By DEB GUERETTE
RECORD-GAZETTE STAFF
Legal wording of Lubicon Cree band membership criteria has negotiating parties struggling as they enter the seventh month of talks.
Agreement in principle with the new federal negotiating team on how band membership would be determined was reached last fall, says Lubicon band advisor Fred Lennarson.
"It was the first item on the table at the first meeting in July. We've had an agreement in terms of Lubicon membership since September, (but the Lubicon have had a similar agreement) made on previous occasions and it has always fallen apart," Lennarson told the Record-Gazette.
Chief federal negotiator Brad Morse admits turning the agreement in principle into a legal document to be approved by cabinet is taking some time.
"We are sharing some drafts back and forth," Morse, an Ottawa University law professor, said, also commenting that, "I didn't think we'd spend as much time as we have on drafting membership (agreement) before we move on to other things. There have been some new approaches thrown on the table."
Band membership is a key point to the Lubicon, Lennarson says. "If membership cannot be agreed to, there cannot be a settlement," Lennarson said.
An essential element of Lubicon membership criteria is that all members have status under the Indian Act, he said. "We are talking about people's children with this. This has caused huge problems in other communities," he said.
The rest of the Lubicon membership proposal is not complicated either, Lennarson says, restating that band members are "Aboriginal people who are related to each other by blood and related to the territory by history."

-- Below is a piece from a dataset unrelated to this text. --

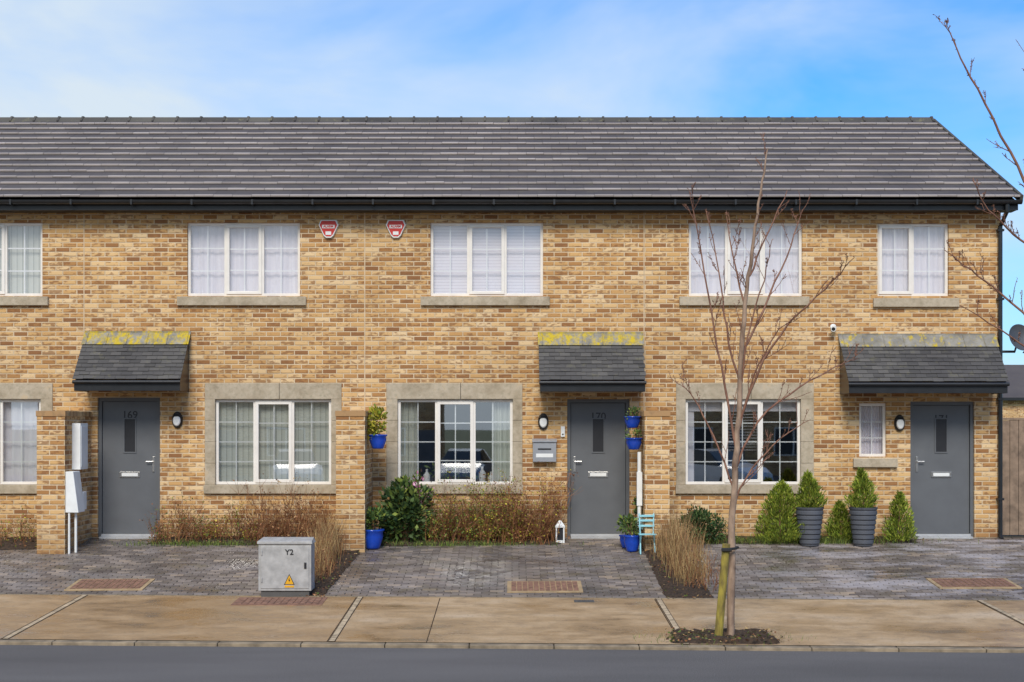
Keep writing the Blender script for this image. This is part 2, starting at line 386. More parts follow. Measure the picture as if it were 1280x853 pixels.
def sill(a,b,y0,y1,pr=0.06): st.box(fx(a),fx(b),-pr,0.049,fz(y1),fz(y0),'stone')
for a,b,k in wins1:
    window('bedroom_window',fx(a),fx(b),fz(370),fz(278),3,3,k); sill(a-12,b+8,371,382)
window('bedroom_window',fx(1097),fx(1186),fz(370),fz(279),2,3,'net',(0,)); sill(1091,1198,373,384)
for a,b,c,d,k in gf:
    x0,x1,z0,z1=fx(a),fx(b),fz(617),fz(479); i0,i1,j0,j1=fx(c),fx(d),fz(606),fz(499)
    m=(x0+x1)/2+.1; st.box(x0,m-.003,-0.018,0.15,j1,z1,'stone'); st.box(m+.003,x1,-0.018,0.15,j1,z1,'stone')
    for (p,q) in ((x0,i0),(i1,x1)):
        zz=j0; hs=(j1-j0)/4
        for i in range(4): st.box(p,q,-0.015-.001*(i%2),0.15,zz+(.003 if i else 0),zz+hs,'stone'); zz+=hs
    st.box(x0-0.01,x1+0.01,-0.05,0.15,z0,j0-.001,'stone')
    window('living_room_window',i0,i1,j0+0.002,j1-0.002,3,4,k,gk='glassg')
window('hall_window',fx(1074),fx(1108),fz(571),fz(504),1,3,'net',()); sill(1066,1121,573,584)
st.done('stone_surrounds',H,bevel=0.006)
w.done('rooms',H)
for a,b,ty,num,hs in doors:
    x0,x1,z1=fx(a),fx(b),fz(ty); dm=MB(); fw=0.055
    dm.box(x0,x0+fw,0.04,0.15,0,z1,'door'); dm.box(x1-fw,x1,0.04,0.15,0,z1,'door'); dm.box(x0+fw,x1-fw,0.04,0.15,z1-fw,z1,'door')
    dm.box(x0+fw,x1-fw,0.0,0.16,-0.02,0.055,'thresh'); dm.box(x0+fw,x1-fw,-0.10,-0.001,-0.02,0.02,'thresh')
    A,B=x0+fw+0.006,x1-fw-0.006; dm.box(A,B,0.070,0.12,0.06,z1-fw-0.006,'door')
    dm.box(x0+fw,x1-fw,.121,.13,.056,z1-fw,'dark')
    m=(A+B)/2; s0,s1=fz(565),fz(524)
    for (p,q,r_,s_) in ((m-0.105,m+0.105,s1,s1+0.02),(m-0.105,m+0.105,s0-0.02,s0),(m-0.105,m-0.085,s0,s1),(m+0.085,m+0.105,s0,s1)):
        dm.box(p,q,0.058,0.075,r_,s_,'door')
    dm.box(m-0.085,m+0.085,0.066,0.072,s0,s1,'dark')
    dm.box(m-0.16,m+0.16,0.056,0.071,fz(597),fz(590),'chrome'); dm.box(m-0.13,m+0.13,0.053,0.058,fz(595.5),fz(591.5),'white')
    hx=B-0.06 if hs else A+0.06; hd=-1 if hs else 1
    dm.box(hx-0.018,hx+0.018,0.058,0.071,fz(590),fz(571),'chrome'); dm.tube([(hx,0.06,fz(577)),(hx,0.02,fz(577)),(hx+hd*0.11,0.018,fz(577))],0.010,'chrome',8)
    dm.done('front_door',H,bevel=0.003)
    text(num,0.17,(m,0.067,fz(ty+22)),'dark',H,'door_number')
def canopy(a,b,yt,lead):
    x0,x1=fx(a),fx(b); c=MB(); yf=-0.65; zt=fz(yt); zb=fz(yt+57,0.65); zf=zb-0.17
    for X in (x0+0.02,x1-0.05):
        c.hexa([(X,0,zf),(X+0.03,0,zf),(X+0.03,yf+0.02,zf),(X,yf+0.02,zf),(X,0,zt-0.05),(X+0.03,0,zt-0.05),(X+0.03,yf+0.02,zb-0.02),(X,yf+0.02,zb-0.02)],'black')
    c.box(x0+0.015,x1-0.015,yf-0.005,yf+0.018,zf,zb-0.03,'black')
    c.box(x0+0.052,x1-0.052,yf+0.02,-0.001,zf+0.02,zf+0.035,'black')
    c.tube([(x0,yf-0.03,zb-0.03),(x1,yf-0.03,zb-0.03)],0.03,'black',10)
    c.done('porch_canopy_frame',H,bevel=0.004)
    t=MB(); n=9; dv=Vector((0,yf-0.02,zb-zt)); nrm=Vector((0,-abs(dv.z),abs(dv.y))).normalized()
    o=Vector((0,0,zt)); s0=0.24
    tw=0.165
    for r in range(n):
        u0=s0+(1-s0)*r/n-0.02; u1=s0+(1-s0)*(r+1)/n
        xx=x0-(tw/2 if r%2 else 0)
        while xx<x1:
            xa,xb=max(xx,x0)+0.0015,min(xx+tw,x1)-0.0015; xx+=tw
            if xb-xa<0.02: continue
            l0=nrm*0.004; l1=nrm*(0.018+U(-.002,.005)); th=nrm*0.010
            p1=o+dv*(u1+U(-.005,.005))+l1; p0=o+dv*u0+l0
            t.hexa([(xa,*(p1)[1:]),(xb,*(p1)[1:]),(xb,*(p0)[1:]),(xa,*(p0)[1:]),(xa,*(p1+th)[1:]),(xb,*(p1+th)[1:]),(xb,*(p0+th)[1:]),(xa,*(p0+th)[1:])],'slate')
    t.done('porch_canopy_slates',H)
    l=MB(); p0=o+nrm*0.03+Vector((0,-0.003,0)); p1=o+dv*(s0+0.02)+nrm*0.034
    k='leadm' if lead else 'lead'
    l.hexa([(x0-.01,*p1[1:]),(x1+.01,*p1[1:]),(x1+.01,*p0[1:]),(x0-.01,*p0[1:])]+[(x,*(q+nrm*0.006)[1:]) for x,q in ((x0-.01,p1),(x1+.01,p1),(x1+.01,p0),(x0-.01,p0))],k)
    l.box(x0-0.01,x1+0.01,-0.012,0.01,p0.z-0.01,zt+0.05,k)
    xx=x0+0.06
    while xx<x1: 
        l.tube([(xx,*(p0+nrm*.01)[1:]),(xx,*(p1+nrm*.01)[1:])],0.007,k,5); xx+=0.32
    l.done('porch_lead_flashing',H)
canopy(107,238,418,True); canopy(673,803,419,True); canopy(1048,1243,421,False)
# roof: individually laid flat tiles with pale worn front edges
t=MB(); n=14; dv=Vector((0,RY-EY,RZ-EZ)); nr=Vector((0,-dv.z,dv.y)).normalized(); o=Vector((0,EY,EZ-0.03))
XE=8.0; tw=0.30
for r in range(n):
    u0=r/n; u1=min(1.0,(r+1)/n+0.015); xx=XL-(tw/2 if r%2 else 0)
    while xx<XE:
        xa,xb=max(xx,XL)+0.001,min(xx+tw,XE)-0.001; xx+=tw
        if xb-xa<0.03: continue
        j=U(-.0015,.0025); du=U(-.0004,.0004)
        p0=o+dv*(u0+du)+nr*(0.038+j); p1=o+dv*u1+nr*0.002; th=nr*0.030
        t.hexa([(xa,*p0[1:]),(xb,*p0[1:]),(xb,*p1[1:]),(xa,*p1[1:])]+[(x,*(q+th)[1:]) for x,q in ((xa,p0),(xb,p0),(xb,p1),(xa,p1))],'tile')
        e0=p0+th+nr*.0015-dv*.0004; e1=p0+th+nr*.0012+dv*U(.006,.009); e2=p0+th*.3-dv*.0006
        t.poly([(xa+.002,*e0[1:]),(xb-.002,*e0[1:]),(xb-.002,*e1[1:]),(xa+.002,*e1[1:])],'tedge')
        t.poly([(xa+.002,*e2[1:]),(xb-.002,*e2[1:]),(xb-.002,*e0[1:]),(xa+.002,*e0[1:])],'tedge')
t.done('roof_tiles',H)
t=MB(); t.poly([(XL,EY+.05,EZ-0.06),(XE-.02,EY+.05,EZ-0.06),(XE-.02,RY,RZ-0.06),(XL,RY,RZ-0.06)],'black'); t.poly([(XL,RY,RZ),(XE,RY,RZ),(XE,9.0,EZ),(XL,9.0,EZ)],'tile')
xx=XL
while xx<XE-0.01:
    xb=min(xx+0.45,XE); 
    for (p,q,e) in ((xx,xb-0.03,0),(xb-0.035,xb+0.004,0.02)):
        t.hexa([(p,RY-0.16,RZ-0.055+e),(q,RY-0.16,RZ-0.055+e),(q,RY+0.16,RZ-0.055+e),(p,RY+0.16,RZ-0.055+e),(p,RY-0.045,RZ+0.055+e),(q,RY-0.045,RZ+0.055+e),(q,RY+0.045,RZ+0.055+e),(p,RY+0.045,RZ+0.055+e)],'ridge')
    xx=xb
t.done('ridge',H)
t=MB(); a=o+nr*-0.05; b=o+dv+nr*-0.05; c=nr*0.12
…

While Morse declined to describe federal draft membership proposals saying, "ask the Lubicon," Lennarson says it is unacceptable. "They define family ties . . . as children and siblings and children of siblings. What about parents . . . and uncles and aunts," Lennarson questions.
Other federal criteria calls for band members to be "a group of people related to people who self-identified as Lubicon in 1899." "How are they supposed to do that? These are some elements they put in and it is not workable," Lennarson said.
The Lubicon want the membership question dealt with on the front end of this round of negotiations.
"What is the order in council (that goes before cabinet to create the band) going to say? They don't want to work on wording for that after (all the other settlement elements) and spend months and months talking about other things and the whole thing comes apart on this," Lennarson said.
The federal team is presently reviewing a Lubicon proposal that would see the order in council passed while the rest of the negotiations continue, but become effective at the conclusion of the settlement.
"We have some precedents for that. It is perfectly possible to pass that effective another date. At least it would be harder for (government) to say they don't remember making the agreement," Lennarson said, noting that agreement on Lubicon membership has been reached at earlier rounds of talks.
"I do know they are very serious about dealing with membership before proceeding on a whole lot of other things. If that can't be done, then I think the process is in question," Lennarson adds.
A negotiating session at Little Buffalo planned for this week was rescheduled.